In questo clima, l’istituzione di una Commissione parlamentare d’inchiesta sulle attività connesse alle comunità di tipo familiare che accolgono minori suscita, sul piano politico, qualche perplessità.
Ci interroghiamo sul significato di una tale commissione che, con le competenze declinate all’art. 3 della legge istitutiva (Legge 29 luglio 2020, n.107) sembra voler attuare: una verifica dell’operato dell’Autorità Giudiziaria (numero dei provvedimenti emessi ai sensi degli artt. 330, 332 e 333 Cod. Civ. e loro attuazione), una verifica del ruolo dei Servizi sociali, anche all’interno del processo, una verifica della temporaneità dell’affidamento, del rispetto dei requisiti strutturali, organizzativi e delle situazioni di incompatibilità all’interno delle comunità di tipo familiare.
Si tratta di competenza che appartengono all’Autorità Giudiziaria che non per nulla è strutturata su più gradi di giudizio o a quella amministrativa, peraltro regionale visto il rinvio dell’art. 117 della Costituzione.

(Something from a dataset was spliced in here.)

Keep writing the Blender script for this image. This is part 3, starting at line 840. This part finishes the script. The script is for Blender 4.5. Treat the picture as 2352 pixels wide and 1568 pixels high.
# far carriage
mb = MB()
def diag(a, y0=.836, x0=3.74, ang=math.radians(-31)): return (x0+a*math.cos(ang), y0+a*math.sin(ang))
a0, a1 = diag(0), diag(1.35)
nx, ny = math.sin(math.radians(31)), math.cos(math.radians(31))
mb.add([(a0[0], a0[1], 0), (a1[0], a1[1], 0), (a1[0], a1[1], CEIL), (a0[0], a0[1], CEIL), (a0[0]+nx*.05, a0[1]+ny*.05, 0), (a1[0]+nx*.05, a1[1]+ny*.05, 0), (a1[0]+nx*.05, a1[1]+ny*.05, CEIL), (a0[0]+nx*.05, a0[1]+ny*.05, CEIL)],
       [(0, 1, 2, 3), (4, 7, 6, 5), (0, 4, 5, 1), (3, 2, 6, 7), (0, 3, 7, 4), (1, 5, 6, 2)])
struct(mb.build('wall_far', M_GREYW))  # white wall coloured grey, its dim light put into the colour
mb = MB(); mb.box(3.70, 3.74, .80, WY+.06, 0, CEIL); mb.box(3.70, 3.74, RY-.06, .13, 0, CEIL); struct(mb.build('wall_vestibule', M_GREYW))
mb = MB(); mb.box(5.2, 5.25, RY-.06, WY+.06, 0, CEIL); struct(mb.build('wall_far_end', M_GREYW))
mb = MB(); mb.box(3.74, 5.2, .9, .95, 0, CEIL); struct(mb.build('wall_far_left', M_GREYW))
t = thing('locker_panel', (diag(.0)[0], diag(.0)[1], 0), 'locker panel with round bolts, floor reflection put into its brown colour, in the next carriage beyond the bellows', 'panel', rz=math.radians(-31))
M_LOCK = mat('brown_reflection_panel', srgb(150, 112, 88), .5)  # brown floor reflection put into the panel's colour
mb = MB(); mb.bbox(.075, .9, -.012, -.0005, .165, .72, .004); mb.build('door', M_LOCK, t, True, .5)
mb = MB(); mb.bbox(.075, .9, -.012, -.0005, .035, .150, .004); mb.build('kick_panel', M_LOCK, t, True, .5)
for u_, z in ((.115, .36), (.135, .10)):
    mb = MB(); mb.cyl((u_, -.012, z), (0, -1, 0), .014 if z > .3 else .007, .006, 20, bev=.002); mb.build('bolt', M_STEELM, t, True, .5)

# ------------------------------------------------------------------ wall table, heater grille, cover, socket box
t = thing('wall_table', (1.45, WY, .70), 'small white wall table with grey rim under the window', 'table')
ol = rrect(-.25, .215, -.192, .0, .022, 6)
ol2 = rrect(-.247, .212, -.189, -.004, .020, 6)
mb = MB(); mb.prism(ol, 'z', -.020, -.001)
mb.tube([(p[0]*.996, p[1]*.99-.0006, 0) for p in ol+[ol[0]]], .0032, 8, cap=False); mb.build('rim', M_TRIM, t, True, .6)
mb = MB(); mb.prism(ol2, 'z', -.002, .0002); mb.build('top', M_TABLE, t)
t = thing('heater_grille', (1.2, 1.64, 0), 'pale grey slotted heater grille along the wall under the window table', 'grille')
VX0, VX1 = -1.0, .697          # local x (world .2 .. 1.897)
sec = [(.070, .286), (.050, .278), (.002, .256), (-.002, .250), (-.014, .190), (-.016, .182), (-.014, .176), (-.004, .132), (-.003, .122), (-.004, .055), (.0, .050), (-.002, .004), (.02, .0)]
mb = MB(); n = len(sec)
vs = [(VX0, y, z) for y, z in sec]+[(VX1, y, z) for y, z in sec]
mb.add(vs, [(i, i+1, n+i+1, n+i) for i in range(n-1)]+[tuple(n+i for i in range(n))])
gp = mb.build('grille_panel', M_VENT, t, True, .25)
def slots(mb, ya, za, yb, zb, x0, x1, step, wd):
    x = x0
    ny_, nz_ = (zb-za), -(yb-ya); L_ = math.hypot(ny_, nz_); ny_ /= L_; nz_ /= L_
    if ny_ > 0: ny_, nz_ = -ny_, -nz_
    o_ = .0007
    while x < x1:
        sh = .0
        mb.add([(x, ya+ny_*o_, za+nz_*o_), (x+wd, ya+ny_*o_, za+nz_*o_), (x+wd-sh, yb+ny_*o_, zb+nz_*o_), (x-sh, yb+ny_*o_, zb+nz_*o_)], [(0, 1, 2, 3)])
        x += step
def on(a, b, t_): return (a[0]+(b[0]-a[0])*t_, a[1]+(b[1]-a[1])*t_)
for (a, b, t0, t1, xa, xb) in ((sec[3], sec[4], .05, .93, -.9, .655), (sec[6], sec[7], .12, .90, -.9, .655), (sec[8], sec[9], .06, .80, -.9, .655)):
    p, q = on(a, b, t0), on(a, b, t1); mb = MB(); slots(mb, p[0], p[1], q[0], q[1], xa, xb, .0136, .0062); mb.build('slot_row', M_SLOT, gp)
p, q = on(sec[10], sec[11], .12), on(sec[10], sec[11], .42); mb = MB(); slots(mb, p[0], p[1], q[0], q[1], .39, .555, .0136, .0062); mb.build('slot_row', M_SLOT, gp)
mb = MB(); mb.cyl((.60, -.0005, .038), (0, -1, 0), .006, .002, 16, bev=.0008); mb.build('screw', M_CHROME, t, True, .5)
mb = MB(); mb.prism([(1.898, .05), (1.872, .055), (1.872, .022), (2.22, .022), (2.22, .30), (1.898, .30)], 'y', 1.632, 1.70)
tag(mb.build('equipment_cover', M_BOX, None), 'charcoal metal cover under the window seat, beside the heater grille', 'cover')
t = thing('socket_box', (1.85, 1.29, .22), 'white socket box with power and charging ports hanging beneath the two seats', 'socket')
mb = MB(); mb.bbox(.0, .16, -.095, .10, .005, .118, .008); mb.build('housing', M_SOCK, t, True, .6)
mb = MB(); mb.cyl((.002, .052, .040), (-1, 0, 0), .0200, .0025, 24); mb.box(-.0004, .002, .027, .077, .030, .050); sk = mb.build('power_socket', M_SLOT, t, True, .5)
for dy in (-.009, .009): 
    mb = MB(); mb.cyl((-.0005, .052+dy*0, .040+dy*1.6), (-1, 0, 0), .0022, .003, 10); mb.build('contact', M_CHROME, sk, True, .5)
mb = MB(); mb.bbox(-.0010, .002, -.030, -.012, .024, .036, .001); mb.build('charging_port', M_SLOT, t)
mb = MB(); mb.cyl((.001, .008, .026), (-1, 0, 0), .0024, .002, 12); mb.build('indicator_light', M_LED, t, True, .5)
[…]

Le comunità di tipo familiare, che costituiscono una delle forma con cui, grazie a una legislazione autenticamente riformatrice e coraggiosa, si è superata l’istituzionalizzazione dei minori privi di un ambiente familiare idoneo, sono dunque oggi - dopo tutte le polemiche già scatenate contro gli affidamenti etero-familiari - sotto la lente d’ingrandimento della politica. Quest’ultima, invece di preoccuparsi di implementare quei servizi per il sostegno alle famiglie, che richiedono risorse e attenzione (si pensi alla domiciliarità degli interventi socio-sanitari, al coinvolgimento delle famiglie nei progetti di prevenzione dell’istituzionalizzazione, quali P.I.P.P.I.), in una condizione di campagna elettorale permanente, preferisce seguire il pensiero dominante con un’opzione sicuramente meno impegnativa sul piano economico e culturale, ma di dubbia efficacia qualora l’obiettivo sia la reale tutela dell’infanzia e degli strumenti idonei a sostenerla.